The Regulatory Compliance Challenge: Why Manual Processes Can't Scale
Manual compliance and processes rely heavily on spreadsheets, emails and human review, which make them slow and difficult to scale as regulations evolve. As the number of users, systems and access entitlements grows, organizations struggle to maintain consistent oversight and produce audit-ready evidence.
“That’s the problem today — think how bad it’s poised to get with nonhuman identities (NHIs) and agentic services,” says Jim Taylor, RSA president and chief product and strategy officer.
He says organizations increasingly need automated governance platforms to address this growing need, and maintain continuous visibility and control without relying on labor-intensive manual work.
“They will need the speed and efficiency of automated solutions to keep up with NHIs and reduce their attack surface in real time,” he says.
DISCOVER: Here are the four security trends to watch in 2026.
AI for SOX Compliance: Automating Controls Testing and Documentation
Sam Abadir, IDC research director for risk, financial crime and compliance, says AI can industrialize SOX operations by continuously assembling evidence from source systems, mapping artifacts to specific control requirements and identifying gaps before testing cycles begin.
“The future SOX auditor works from risk signals across entire data sets rather than from static samples assembled for a point-in-time review,” he says.
From his perspective, this evolution represents a shift from periodic control validation to continuous assurance based on full-population risk signals.
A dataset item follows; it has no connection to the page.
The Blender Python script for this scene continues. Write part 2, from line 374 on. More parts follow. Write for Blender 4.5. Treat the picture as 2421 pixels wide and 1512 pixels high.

Real-Time Compliance Monitoring: AI Tools for Risk Detection
Taylor explains that AI can continuously monitor regulatory publications, enforcement actions and supervisory updates, mapping changes directly to internal control inventories and policy frameworks to compress response cycles from months to days.
“The advantage is not simply faster awareness of violations but earlier visibility into emerging risk conditions and control gaps,” he says.
In Bank Secrecy Act/Anti-Money Laundering (BSA/AML) and sanctions programs, that ability to identify and remediate exposure before it surfaces in an examination is where the real value resides.